Question

A steel wire of length $4.7m$ and cross- sectional area $3.0 \times {10^{ - 5}}{m^2}$ stretches by the same amount as a copper wire of length $3.5m$and cross-sectional area of $4.0 \times {10^{ - 5}}{m^2}$ under a given load. What is the ratio of the young’s modulus of steel to that of copper?

Answer 1

We can use the formula Young’s modulus for steel
$Y = \dfrac{{F \times L}}{{A \times {\delta _1}}}$
We can recall the idea that steel wire has more young modulus than copper wire.
We can see that load is the same in this question.

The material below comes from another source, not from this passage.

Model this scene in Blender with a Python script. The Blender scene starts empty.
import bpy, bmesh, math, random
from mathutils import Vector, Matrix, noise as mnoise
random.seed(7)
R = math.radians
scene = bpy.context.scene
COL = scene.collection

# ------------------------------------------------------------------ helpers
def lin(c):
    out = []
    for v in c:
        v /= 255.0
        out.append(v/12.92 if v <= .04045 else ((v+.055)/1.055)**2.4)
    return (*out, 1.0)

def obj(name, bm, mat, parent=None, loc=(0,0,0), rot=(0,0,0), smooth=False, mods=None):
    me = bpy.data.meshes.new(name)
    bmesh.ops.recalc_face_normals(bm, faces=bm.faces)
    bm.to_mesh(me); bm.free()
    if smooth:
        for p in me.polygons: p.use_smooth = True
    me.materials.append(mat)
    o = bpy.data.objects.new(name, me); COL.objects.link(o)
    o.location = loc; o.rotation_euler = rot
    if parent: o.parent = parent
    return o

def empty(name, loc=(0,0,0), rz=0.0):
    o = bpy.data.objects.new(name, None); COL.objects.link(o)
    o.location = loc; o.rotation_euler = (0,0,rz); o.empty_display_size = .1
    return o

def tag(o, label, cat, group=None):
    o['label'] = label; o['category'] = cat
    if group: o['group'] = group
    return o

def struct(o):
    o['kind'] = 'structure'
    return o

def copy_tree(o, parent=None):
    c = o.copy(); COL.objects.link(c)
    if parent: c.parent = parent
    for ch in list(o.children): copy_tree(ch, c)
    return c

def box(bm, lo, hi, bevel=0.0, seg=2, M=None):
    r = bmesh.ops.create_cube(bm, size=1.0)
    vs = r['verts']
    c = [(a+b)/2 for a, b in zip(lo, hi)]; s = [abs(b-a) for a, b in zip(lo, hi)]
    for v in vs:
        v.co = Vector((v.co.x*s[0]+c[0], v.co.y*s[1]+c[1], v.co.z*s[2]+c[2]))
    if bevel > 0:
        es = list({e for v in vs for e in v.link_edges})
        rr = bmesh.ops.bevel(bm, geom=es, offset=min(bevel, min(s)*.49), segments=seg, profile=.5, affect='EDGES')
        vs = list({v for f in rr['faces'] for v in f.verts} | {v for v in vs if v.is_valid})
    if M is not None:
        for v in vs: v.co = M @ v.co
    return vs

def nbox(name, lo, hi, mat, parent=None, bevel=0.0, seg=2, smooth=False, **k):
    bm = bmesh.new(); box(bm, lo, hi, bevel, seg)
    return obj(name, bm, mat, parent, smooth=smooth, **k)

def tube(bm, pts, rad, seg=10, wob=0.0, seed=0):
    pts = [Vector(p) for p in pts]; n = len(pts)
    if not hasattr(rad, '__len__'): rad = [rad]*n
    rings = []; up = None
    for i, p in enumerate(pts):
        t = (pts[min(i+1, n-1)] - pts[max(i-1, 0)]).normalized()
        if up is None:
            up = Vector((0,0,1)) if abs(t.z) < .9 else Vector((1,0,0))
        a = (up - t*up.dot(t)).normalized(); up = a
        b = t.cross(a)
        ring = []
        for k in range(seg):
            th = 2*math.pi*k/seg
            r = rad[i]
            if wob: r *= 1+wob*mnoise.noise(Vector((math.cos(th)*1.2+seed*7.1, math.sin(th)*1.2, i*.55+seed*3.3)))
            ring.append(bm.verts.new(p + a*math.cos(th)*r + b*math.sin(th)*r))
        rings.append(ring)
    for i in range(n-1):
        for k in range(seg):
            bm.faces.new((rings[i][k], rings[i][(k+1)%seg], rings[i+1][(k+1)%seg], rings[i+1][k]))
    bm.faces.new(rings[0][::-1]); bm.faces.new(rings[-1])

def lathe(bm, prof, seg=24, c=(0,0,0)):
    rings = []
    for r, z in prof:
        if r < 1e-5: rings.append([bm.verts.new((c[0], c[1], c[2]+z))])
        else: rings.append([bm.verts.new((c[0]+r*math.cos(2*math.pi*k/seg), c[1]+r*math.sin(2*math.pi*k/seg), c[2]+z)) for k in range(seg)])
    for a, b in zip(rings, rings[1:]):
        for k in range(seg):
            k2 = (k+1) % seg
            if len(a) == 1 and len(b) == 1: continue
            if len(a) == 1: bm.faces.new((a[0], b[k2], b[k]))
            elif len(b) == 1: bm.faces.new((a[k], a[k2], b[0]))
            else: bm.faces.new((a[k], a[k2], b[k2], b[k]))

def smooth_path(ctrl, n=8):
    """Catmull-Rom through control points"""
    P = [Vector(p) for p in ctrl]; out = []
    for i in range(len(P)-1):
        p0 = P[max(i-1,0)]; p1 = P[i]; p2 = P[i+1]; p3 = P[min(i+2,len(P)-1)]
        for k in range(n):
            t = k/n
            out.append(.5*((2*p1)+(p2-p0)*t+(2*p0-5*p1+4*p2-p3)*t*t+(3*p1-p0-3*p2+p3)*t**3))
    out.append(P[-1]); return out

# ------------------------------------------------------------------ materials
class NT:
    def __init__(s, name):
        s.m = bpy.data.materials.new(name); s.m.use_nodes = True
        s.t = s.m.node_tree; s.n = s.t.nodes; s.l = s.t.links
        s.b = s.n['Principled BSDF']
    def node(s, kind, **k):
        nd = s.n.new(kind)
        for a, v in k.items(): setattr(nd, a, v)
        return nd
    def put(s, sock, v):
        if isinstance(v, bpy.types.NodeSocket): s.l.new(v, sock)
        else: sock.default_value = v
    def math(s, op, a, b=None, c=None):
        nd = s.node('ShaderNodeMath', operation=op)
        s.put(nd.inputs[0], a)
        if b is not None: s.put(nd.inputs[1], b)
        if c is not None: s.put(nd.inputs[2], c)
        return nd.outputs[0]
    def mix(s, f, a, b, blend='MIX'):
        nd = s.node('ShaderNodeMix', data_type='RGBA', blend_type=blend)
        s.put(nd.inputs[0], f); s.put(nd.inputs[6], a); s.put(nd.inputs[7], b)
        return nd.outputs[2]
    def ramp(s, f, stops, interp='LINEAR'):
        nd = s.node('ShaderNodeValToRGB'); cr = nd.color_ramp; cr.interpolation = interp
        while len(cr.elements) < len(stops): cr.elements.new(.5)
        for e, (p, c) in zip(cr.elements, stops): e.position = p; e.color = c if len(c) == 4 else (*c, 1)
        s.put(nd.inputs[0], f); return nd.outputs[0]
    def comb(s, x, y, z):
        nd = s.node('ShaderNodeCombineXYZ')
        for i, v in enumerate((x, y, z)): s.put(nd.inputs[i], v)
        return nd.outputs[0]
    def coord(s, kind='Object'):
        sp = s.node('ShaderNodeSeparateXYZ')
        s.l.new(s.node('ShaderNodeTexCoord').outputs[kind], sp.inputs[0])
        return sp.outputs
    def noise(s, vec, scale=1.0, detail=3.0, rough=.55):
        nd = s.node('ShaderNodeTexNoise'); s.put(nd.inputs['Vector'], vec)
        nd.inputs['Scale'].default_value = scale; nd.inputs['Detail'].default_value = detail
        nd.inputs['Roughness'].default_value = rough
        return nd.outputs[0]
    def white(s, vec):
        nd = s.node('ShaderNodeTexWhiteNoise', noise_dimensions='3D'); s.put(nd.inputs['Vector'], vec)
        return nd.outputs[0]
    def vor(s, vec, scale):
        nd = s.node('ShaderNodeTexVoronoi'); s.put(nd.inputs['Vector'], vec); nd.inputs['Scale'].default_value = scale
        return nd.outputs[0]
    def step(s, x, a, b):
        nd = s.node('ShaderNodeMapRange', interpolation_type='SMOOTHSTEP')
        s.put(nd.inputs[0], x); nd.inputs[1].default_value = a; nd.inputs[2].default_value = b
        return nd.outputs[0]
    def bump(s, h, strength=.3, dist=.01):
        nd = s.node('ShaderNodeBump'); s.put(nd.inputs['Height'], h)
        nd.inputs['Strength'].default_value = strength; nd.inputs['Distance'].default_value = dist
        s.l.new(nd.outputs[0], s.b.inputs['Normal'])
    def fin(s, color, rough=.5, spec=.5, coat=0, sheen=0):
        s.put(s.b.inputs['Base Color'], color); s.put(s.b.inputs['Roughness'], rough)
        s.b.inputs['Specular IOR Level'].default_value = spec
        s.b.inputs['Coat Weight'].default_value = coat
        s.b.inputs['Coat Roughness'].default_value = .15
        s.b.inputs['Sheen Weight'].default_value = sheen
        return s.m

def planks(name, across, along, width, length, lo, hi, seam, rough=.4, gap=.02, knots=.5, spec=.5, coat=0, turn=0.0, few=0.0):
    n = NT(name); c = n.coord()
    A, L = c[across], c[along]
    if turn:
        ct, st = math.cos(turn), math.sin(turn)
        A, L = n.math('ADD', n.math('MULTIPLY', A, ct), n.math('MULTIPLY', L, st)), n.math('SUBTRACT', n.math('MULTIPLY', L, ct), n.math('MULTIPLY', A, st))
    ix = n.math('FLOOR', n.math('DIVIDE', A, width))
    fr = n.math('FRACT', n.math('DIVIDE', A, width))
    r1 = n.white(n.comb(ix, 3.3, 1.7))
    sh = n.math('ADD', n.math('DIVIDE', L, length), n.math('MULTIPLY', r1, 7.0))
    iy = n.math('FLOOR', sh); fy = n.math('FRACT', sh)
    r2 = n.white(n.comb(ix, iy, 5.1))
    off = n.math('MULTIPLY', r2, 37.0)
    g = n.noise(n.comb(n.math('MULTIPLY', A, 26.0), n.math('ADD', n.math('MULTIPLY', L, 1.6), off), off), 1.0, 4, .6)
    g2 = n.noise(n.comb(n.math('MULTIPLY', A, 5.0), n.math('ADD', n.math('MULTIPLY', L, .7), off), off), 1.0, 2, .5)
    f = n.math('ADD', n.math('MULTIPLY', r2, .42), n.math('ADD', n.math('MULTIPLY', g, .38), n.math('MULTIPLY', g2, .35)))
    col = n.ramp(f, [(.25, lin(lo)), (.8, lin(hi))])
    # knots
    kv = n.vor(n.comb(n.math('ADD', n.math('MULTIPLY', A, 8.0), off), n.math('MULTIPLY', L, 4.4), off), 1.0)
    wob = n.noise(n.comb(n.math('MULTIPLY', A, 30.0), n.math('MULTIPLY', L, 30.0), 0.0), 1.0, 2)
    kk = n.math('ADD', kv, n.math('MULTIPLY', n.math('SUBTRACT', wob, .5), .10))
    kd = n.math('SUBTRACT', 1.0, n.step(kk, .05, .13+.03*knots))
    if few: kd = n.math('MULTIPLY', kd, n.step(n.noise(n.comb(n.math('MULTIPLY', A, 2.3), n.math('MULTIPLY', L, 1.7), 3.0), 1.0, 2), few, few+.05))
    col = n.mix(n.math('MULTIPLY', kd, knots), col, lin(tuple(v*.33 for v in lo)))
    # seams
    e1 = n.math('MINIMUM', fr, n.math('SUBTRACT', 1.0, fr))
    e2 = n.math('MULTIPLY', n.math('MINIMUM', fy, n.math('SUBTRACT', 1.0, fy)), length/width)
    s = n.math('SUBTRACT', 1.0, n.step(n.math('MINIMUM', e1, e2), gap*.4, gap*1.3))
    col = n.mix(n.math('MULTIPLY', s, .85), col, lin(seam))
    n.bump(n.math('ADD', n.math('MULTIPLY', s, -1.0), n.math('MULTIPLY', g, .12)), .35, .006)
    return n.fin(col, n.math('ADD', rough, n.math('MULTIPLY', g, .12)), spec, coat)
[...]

Complete step by step answer:
Young’s modulus for steel ${Y_s}$
$\Rightarrow Y_s = \dfrac{{F \times {L_s}}}{{{A_s} \times {\delta _1}}}$
$F$is the force from the load
${A_S}$ Area of steel wire
${L_s}$ Length of the steel wire.
Young’s modulus for copper, ${Y_c}$
$\Rightarrow Y_c = \dfrac{{F \times {L_C}}}{{{A_C} \times {\delta _1}}}$
${A_c}$ Area of copper wire
${L_c}$ Length of the copper wire.
$\Rightarrow \therefore \dfrac{{{Y_S}}}{{{Y_C}}} = \dfrac{{{L_S} \times {A_C}}}{{{L_C} \times {A_S}}}$
$\Rightarrow \therefore \dfrac{{{Y_S}}}{{{Y_C}}} = \dfrac{{4.7 \times 4.0 \times {{10}^{ - 5}}}}{{3.5 \times 3.0 \times {{10}^{ - 5}}}}$
$\Rightarrow \dfrac{{{Y_S}}}{{{Y_C}}} = 1.79:1$

Note: We can easily express the elasticity of a material either the ratio stress to strain parameter also termed as the tensile elastic modulus or young's modulus of the material usually with the symbol ${Y_c}$. Steel has more elasticity. When we equate the both Young’s modulus cancel all common terms, and consider the power of quantities. We should be careful to answer the question, the ratio of the young’s modulus of steel to that of copper and not vice versa.